- [Problem description]
Scan the material below for the string "ShaderNodeAttribute", and copy every line where it shows up.
○ ○ ○
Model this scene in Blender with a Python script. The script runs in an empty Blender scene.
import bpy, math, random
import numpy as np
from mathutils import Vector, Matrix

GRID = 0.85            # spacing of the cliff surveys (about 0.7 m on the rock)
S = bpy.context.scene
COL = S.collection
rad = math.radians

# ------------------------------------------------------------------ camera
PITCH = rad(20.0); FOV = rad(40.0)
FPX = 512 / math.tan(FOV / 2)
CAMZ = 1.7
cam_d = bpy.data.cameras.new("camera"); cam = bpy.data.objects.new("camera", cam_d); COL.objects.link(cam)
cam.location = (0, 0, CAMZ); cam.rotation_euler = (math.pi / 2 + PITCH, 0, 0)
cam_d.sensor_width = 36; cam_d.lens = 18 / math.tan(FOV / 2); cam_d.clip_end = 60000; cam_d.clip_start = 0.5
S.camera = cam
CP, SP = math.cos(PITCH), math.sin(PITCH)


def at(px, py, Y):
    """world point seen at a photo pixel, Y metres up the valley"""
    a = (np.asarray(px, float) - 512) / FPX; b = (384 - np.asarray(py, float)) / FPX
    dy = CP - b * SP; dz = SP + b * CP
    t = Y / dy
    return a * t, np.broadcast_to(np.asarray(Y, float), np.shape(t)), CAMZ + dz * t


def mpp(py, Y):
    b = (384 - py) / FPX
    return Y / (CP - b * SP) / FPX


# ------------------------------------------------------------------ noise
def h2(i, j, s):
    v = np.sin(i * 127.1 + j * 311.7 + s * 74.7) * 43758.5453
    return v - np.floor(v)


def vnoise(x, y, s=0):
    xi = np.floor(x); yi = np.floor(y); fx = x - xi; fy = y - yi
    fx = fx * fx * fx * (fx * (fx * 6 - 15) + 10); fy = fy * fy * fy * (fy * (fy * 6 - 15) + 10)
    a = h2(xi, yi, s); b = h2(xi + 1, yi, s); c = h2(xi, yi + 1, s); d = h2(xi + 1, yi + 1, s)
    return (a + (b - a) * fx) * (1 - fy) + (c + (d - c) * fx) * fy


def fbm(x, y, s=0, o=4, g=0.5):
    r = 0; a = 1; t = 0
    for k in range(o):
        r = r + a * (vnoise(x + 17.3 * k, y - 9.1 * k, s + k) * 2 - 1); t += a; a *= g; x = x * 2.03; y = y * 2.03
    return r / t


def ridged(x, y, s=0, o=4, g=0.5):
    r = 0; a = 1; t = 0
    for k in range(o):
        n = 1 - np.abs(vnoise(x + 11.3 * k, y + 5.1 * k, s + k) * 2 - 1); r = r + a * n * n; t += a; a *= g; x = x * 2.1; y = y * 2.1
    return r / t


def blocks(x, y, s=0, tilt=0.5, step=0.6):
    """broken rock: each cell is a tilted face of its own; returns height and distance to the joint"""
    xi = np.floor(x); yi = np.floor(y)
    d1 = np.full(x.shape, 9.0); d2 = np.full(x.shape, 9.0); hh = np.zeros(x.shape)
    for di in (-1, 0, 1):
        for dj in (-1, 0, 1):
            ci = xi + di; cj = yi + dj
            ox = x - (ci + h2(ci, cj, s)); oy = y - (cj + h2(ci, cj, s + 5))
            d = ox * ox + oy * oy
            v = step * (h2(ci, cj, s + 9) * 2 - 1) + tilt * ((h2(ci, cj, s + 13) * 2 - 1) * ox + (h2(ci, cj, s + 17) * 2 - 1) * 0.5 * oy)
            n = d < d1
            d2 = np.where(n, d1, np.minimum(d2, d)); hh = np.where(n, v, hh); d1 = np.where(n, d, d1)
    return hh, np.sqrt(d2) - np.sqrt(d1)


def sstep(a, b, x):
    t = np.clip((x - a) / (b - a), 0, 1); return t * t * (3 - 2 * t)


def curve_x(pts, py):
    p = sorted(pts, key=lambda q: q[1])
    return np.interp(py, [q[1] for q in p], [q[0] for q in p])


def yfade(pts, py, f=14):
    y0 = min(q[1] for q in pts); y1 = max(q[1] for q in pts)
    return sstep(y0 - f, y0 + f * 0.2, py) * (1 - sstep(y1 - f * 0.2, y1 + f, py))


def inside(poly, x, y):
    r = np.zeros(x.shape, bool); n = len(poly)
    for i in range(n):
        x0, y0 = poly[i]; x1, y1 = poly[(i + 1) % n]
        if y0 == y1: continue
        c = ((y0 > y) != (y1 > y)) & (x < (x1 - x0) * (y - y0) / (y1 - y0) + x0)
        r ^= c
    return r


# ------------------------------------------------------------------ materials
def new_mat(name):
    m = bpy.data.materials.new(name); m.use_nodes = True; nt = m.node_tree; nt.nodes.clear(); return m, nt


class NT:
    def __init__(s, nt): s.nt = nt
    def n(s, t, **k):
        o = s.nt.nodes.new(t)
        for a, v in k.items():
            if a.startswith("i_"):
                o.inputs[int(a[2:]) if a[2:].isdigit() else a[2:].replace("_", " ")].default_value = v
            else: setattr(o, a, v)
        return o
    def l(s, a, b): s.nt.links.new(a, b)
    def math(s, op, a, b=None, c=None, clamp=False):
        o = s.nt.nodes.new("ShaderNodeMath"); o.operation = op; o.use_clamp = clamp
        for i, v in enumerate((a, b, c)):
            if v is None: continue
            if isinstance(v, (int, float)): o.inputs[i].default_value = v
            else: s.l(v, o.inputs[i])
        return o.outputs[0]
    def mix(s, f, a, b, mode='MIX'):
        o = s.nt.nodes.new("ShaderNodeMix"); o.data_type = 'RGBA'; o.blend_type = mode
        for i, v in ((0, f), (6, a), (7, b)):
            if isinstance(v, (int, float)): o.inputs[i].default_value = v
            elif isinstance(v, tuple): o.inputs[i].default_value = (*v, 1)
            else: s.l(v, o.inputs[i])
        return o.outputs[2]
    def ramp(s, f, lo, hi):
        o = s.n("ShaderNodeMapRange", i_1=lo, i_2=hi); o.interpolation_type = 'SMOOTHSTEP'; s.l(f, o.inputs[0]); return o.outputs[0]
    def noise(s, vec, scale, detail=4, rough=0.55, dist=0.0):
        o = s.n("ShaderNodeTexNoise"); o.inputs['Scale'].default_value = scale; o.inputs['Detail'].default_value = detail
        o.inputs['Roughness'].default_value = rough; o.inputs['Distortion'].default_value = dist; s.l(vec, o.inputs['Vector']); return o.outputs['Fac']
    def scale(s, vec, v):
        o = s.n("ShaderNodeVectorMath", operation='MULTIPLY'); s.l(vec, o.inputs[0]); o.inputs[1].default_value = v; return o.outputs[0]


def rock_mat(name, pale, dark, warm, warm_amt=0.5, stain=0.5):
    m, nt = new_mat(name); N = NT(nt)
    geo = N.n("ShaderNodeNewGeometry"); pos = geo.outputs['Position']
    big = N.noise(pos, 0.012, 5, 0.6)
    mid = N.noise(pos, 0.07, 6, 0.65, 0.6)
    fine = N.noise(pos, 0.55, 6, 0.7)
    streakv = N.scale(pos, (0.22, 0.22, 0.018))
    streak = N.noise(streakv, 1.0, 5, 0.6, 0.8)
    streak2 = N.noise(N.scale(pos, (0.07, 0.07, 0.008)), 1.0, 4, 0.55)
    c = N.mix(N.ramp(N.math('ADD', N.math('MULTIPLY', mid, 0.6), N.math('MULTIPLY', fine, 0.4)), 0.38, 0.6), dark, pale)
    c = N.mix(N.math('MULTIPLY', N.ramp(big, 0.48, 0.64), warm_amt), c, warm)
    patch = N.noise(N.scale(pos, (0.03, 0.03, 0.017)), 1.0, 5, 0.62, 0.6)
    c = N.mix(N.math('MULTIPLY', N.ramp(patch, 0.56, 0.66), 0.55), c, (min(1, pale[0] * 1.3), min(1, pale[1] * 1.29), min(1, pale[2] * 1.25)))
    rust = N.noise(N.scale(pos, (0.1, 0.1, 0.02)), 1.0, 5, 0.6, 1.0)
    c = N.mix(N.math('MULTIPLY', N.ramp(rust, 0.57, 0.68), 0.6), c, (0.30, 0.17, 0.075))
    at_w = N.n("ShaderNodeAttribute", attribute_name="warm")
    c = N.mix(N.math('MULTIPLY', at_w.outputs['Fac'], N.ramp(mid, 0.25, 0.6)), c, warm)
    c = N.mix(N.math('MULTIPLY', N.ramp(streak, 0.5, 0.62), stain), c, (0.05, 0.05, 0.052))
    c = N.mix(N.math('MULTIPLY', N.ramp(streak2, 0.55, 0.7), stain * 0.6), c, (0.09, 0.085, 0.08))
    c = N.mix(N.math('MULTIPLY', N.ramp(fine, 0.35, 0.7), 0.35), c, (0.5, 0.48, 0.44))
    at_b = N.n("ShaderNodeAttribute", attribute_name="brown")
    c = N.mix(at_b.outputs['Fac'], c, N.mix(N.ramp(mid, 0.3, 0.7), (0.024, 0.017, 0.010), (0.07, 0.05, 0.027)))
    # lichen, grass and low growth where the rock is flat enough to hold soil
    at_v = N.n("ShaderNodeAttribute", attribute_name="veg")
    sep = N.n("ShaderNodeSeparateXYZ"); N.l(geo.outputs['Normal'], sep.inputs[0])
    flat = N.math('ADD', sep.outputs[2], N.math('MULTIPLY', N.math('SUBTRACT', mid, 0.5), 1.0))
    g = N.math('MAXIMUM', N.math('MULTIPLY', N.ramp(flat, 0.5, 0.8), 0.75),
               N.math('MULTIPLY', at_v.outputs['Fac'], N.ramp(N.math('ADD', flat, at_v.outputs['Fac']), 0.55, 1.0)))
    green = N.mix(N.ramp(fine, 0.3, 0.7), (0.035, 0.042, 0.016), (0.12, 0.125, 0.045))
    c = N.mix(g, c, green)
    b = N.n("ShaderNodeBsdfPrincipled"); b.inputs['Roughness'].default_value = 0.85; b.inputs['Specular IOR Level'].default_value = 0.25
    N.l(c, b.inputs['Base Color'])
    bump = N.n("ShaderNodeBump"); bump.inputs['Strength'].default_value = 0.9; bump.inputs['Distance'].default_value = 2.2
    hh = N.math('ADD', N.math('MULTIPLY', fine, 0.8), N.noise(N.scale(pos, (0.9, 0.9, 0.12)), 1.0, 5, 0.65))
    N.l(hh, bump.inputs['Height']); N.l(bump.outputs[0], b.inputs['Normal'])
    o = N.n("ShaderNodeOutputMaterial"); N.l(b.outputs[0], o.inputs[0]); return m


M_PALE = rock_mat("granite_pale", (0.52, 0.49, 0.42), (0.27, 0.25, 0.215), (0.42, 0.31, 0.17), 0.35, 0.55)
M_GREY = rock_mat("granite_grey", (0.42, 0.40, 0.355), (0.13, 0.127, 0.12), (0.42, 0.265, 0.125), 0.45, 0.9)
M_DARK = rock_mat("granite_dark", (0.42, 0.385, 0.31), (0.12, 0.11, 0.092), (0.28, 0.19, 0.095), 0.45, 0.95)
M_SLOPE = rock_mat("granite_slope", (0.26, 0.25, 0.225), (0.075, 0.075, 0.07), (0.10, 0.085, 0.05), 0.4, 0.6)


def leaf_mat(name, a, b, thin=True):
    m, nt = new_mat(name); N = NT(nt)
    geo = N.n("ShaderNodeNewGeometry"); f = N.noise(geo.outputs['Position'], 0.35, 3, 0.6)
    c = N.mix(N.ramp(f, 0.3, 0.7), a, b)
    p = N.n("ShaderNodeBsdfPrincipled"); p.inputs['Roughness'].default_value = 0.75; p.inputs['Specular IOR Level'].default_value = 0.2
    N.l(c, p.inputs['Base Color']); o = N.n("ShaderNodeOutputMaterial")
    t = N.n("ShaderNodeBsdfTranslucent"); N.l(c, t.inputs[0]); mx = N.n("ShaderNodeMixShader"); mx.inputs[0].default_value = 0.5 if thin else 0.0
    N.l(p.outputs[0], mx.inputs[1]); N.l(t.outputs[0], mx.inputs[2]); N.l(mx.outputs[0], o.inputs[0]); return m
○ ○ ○
- [Exercise result]
    at_w = N.n("ShaderNodeAttribute", attribute_name="warm")
    at_b = N.n("ShaderNodeAttribute", attribute_name="brown")
    at_v = N.n("ShaderNodeAttribute", attribute_name="veg")